As we post here, each day, the periodical record of the war on drugs and the crusade against immigrants, we ask ourself, "Just what are we trying to do here?" The answer, it seems, is that we are keeping a public diary of these tragedies as they are played out. We are piecing together the dramas as they happen, event by event, attack by attack, loss by loss. Each day, each week bring their new episodes. Some days it seems that it is just more of the same: the same destruction of lives, of liberties, of society.
But on occasion new voices appear in this diary. Sometimes they confront us directly with the sad, tragic truth. This week we hear the voices of ordinary people in the city of Reynosa, Tamaulipas, Mexico, brought to us by LA Times correspondent, Tracy Wilkinson, in her story, "Living Behind Enemy Lines in Mexico." We hear their unique voices - a commuter, a dentist, a business man, a mother - telling us of the many ways their lives are imprisoned and deformed by the war on drugs. Tragic as their stories truly are - no one should have to live in terror, under siege - their voices are those of human beings going on with life.

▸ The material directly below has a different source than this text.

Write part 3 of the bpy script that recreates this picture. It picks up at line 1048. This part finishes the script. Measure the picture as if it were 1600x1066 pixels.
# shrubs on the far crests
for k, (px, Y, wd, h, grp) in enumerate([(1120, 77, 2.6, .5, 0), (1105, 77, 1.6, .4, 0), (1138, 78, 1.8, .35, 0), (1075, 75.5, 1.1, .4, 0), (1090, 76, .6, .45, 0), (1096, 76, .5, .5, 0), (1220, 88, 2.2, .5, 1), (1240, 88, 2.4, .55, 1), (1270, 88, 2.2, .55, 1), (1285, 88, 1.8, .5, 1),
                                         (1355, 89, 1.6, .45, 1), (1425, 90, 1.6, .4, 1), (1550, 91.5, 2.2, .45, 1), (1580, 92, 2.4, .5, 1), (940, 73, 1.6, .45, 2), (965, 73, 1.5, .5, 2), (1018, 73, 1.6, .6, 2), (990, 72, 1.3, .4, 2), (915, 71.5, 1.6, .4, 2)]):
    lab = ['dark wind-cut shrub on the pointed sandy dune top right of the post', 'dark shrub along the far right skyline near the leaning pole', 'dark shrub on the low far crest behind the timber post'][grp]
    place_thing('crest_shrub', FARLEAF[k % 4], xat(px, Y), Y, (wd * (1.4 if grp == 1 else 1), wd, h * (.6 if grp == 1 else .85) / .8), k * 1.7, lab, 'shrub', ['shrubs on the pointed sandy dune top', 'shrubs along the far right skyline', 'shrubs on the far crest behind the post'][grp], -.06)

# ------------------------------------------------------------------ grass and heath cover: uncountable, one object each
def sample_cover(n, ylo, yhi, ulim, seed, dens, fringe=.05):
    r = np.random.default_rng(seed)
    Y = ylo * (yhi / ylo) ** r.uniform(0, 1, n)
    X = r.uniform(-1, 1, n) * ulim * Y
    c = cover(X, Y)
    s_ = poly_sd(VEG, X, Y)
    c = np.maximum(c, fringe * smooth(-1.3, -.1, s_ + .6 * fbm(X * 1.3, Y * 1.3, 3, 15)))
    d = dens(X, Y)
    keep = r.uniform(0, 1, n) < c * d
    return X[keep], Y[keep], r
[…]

Then, we hear the voice - and have described to us the work - of Mexico City artist, Pablo Szmulewicz, who puts into pictures, and words, his observation that, "'People are losing the ability to be shocked, and when you lose the capacity for shock, it creates an opening for worse things," By portraying the horror, he seeks to address, "the barbarity, ... the insanity. It can't be part of our daily landscape." Art to make us conscious, to make us feel the tragedy. In art there is hope that we will see and hear.

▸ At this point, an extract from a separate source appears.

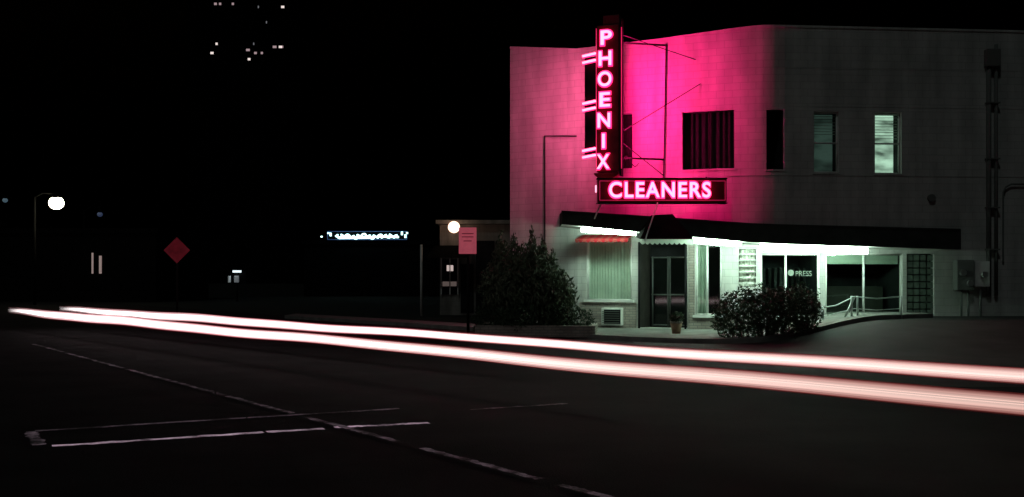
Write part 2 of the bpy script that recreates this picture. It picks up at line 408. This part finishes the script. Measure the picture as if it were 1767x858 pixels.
for r_ in range(9):
    for c_ in range(4):
        xa=11.31+c_*0.197; za=0.52+r_*0.197
        P=wpt(xa+0.09,za+0.09,0.06); box('glass_block_%d_%d'%(r_,c_),P.x-0.088,P.x+0.088,P.y-0.03,P.y+0.05,za,za+0.176,M_gb,B,bevel=0.02)
box('shop_counter',9.1,10.9,30.1,30.5,0.5,1.35,mat('counter',(0.05,0.045,0.04),0.6,noise=0.2),B)
for k in range(9): 
    x=7.2+k*0.17; box('garment_%d'%k,x,x+0.1,30.15,30.45,1.0+random.random()*0.2,1.9,mat('garment%d'%k,(random.uniform(.01,.04),)*3,0.9),B,bevel=0.03)
def rec(x,dist,z): 
    return Vector((x,fy(x),z))-fn(4.4)*dist
v=[]; 
for x,dd in ((3.72,0),(3.85,1.0),(4.95,1.0),(5.08,0)):
    v+= [rec(x,dd,0.11),rec(x,dd,2.66)]
mesh_obj('entrance_recess',v,[(0,2,3,1),(4,6,7,5),(1,3,5,7),(0,6,4,2)],mat('recess_paint',(.05,.045,.04),.8,noise=.3),B)
mesh_obj('entrance_back',[v[2],v[4],v[5],v[3]],[(0,1,2,3)],M_room,B)
for k,(x0,x1) in enumerate(((3.9,4.4),(4.4,4.9))):
    for (a,za,b,zb) in ((x0+.03,.14,x0+.03,2.25),(x1-.03,.14,x1-.03,2.25),(x0,.18,x1,.18),(x0,2.22,x1,2.22),(x0,1.1,x1,1.1)):
        cyl('door_frame_%d'%k, rec(a,0.93,za),rec(b,0.93,zb),0.03,M_pipe,B,n=4)
    mesh_obj('door_glass_%d'%k,[rec(x0,0.95,.15),rec(x1,0.95,.15),rec(x1,0.95,2.22),rec(x0,0.95,2.22)],[(0,1,2,3)],M_glassd,B)
for x in (3.76,5.04): cyl('recess_post', rec(x,-0.02,0.1),rec(x,-0.02,2.66),0.035,M_dark,B,n=4)
cf=[(1.45,29.70,3.16,3.54),(3.9,28.75,2.86,3.32),(6.5,27.78,2.57,3.07),(7.2,27.72,2.53,3.04),(12.3,28.05,2.38,2.93)]
vs=[];fs=[]
for (x,y,zb,zt) in cf:
    yb=fy(x)+0.05 if x>1.98 else 31.3
    vs+= [(x,y,zb),(x,y,zt),(x,yb,zt),(x,yb,zb)]
for i in range(len(cf)-1):
    a=i*4; 
    fs+= [(a,a+4,a+5,a+1),(a+1,a+5,a+6,a+2)]
fs+= [(0,1,2,3),(16,19,18,17)]
mesh_obj('canopy_fascia',vs,fs,M_fascia,B)
mesh_obj('canopy_soffit',[tuple(v) for v in vs],[(i*4+3,i*4+7,i*4+4,i*4) for i in range(4)],M_soffit,B)
vs=[];fs=[]
for (x,y,zb,zt) in cf: vs+= [(x-0.02,y-0.03,zt-0.03),(x-0.02,y-0.03,zt+0.02),(x-0.02,y+0.05,zt+0.02)]
for i in range(4):
    a=i*3; fs+= [(a,a+3,a+4,a+1),(a+1,a+4,a+5,a+2)]
mesh_obj('canopy_drip_edge',vs,fs,M_fascia,B)
T=[(3.90,28.66,3.36),(4.46,28.45,3.38)]; Bt=[(3.55,28.35,2.68),(4.98,28.0,2.66)]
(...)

And we hear the voice of Charlie Meyer, a columnist for the Mineral Daily News-Tribune of Keyser, West Virginia, who says of our two conflicts with Mexico, "We’re neighbors, like it or not, and we had better accept and make the most of the fact. We must be more willing to do the “heavy lifting” to address the complex issues of neighboring, interdependent nations. We still have a long way to go."
Thanks, Charlie. Thanks, Pablo. Thanks, Tracy. Thanks to the people of Reynosa. You give us hope as we keep this diary of tragedy.